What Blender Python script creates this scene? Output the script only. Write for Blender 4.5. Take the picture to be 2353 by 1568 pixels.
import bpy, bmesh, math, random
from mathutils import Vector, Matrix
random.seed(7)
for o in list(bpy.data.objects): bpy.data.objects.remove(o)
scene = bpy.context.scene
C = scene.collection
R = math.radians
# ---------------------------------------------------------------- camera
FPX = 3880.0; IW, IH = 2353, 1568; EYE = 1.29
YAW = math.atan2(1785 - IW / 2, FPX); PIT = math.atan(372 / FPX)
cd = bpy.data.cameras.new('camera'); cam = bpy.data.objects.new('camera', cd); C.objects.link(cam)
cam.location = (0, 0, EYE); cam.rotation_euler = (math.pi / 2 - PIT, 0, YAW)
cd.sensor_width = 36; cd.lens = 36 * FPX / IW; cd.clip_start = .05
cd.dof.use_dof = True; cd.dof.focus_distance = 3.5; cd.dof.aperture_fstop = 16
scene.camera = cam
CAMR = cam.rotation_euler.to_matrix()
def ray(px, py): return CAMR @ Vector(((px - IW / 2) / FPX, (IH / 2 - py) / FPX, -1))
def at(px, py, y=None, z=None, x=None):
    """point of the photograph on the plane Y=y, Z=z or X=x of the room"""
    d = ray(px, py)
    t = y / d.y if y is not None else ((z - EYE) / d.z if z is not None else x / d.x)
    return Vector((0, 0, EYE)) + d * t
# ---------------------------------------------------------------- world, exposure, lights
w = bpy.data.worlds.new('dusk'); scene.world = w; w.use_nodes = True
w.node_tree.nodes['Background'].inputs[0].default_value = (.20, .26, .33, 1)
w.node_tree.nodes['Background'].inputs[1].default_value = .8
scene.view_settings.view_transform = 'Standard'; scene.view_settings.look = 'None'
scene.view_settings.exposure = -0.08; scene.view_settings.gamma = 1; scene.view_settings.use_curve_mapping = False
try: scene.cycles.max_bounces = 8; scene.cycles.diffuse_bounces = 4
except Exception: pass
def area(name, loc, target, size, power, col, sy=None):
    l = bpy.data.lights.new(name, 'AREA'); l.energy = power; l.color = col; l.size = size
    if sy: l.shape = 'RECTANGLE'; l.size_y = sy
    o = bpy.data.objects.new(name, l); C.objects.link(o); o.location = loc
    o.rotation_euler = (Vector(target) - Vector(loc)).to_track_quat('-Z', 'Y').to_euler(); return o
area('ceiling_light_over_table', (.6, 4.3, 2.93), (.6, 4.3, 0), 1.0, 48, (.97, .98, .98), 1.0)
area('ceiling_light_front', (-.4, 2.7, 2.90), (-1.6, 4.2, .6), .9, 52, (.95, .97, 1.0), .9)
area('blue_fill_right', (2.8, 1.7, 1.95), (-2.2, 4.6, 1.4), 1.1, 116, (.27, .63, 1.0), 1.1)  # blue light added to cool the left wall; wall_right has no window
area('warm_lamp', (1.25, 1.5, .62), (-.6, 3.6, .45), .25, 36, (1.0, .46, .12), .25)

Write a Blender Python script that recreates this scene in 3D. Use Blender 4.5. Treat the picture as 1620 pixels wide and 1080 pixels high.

++++++++++

# What you have to do
Write out the material from the first line to the last, exactly.

# Full response
What Blender Python script creates this scene? Output the script only. Write for Blender 4.5. Take the picture to be 2353 by 1568 pixels.
import bpy, bmesh, math, random
from mathutils import Vector, Matrix
random.seed(7)
for o in list(bpy.data.objects): bpy.data.objects.remove(o)
scene = bpy.context.scene
C = scene.collection
R = math.radians
# ---------------------------------------------------------------- camera
FPX = 3880.0; IW, IH = 2353, 1568; EYE = 1.29
YAW = math.atan2(1785 - IW / 2, FPX); PIT = math.atan(372 / FPX)
cd = bpy.data.cameras.new('camera'); cam = bpy.data.objects.new('camera', cd); C.objects.link(cam)
cam.location = (0, 0, EYE); cam.rotation_euler = (math.pi / 2 - PIT, 0, YAW)
cd.sensor_width = 36; cd.lens = 36 * FPX / IW; cd.clip_start = .05
cd.dof.use_dof = True; cd.dof.focus_distance = 3.5; cd.dof.aperture_fstop = 16
scene.camera = cam
CAMR = cam.rotation_euler.to_matrix()
def ray(px, py): return CAMR @ Vector(((px - IW / 2) / FPX, (IH / 2 - py) / FPX, -1))
def at(px, py, y=None, z=None, x=None):
    """point of the photograph on the plane Y=y, Z=z or X=x of the room"""
    d = ray(px, py)
    t = y / d.y if y is not None else ((z - EYE) / d.z if z is not None else x / d.x)
    return Vector((0, 0, EYE)) + d * t
# ---------------------------------------------------------------- world, exposure, lights
w = bpy.data.worlds.new('dusk'); scene.world = w; w.use_nodes = True
w.node_tree.nodes['Background'].inputs[0].default_value = (.20, .26, .33, 1)
w.node_tree.nodes['Background'].inputs[1].default_value = .8
scene.view_settings.view_transform = 'Standard'; scene.view_settings.look = 'None'
scene.view_settings.exposure = -0.08; scene.view_settings.gamma = 1; scene.view_settings.use_curve_mapping = False
try: scene.cycles.max_bounces = 8; scene.cycles.diffuse_bounces = 4
except Exception: pass
def area(name, loc, target, size, power, col, sy=None):
    l = bpy.data.lights.new(name, 'AREA'); l.energy = power; l.color = col; l.size = size
    if sy: l.shape = 'RECTANGLE'; l.size_y = sy
    o = bpy.data.objects.new(name, l); C.objects.link(o); o.location = loc
    o.rotation_euler = (Vector(target) - Vector(loc)).to_track_quat('-Z', 'Y').to_euler(); return o
area('ceiling_light_over_table', (.6, 4.3, 2.93), (.6, 4.3, 0), 1.0, 48, (.97, .98, .98), 1.0)
area('ceiling_light_front', (-.4, 2.7, 2.90), (-1.6, 4.2, .6), .9, 52, (.95, .97, 1.0), .9)
area('blue_fill_right', (2.8, 1.7, 1.95), (-2.2, 4.6, 1.4), 1.1, 116, (.27, .63, 1.0), 1.1)  # blue light added to cool the left wall; wall_right has no window
area('warm_lamp', (1.25, 1.5, .62), (-.6, 3.6, .45), .25, 36, (1.0, .46, .12), .25)

Write a Blender Python script that recreates this scene in 3D. Use Blender 4.5. Treat the picture as 1620 pixels wide and 1080 pixels high.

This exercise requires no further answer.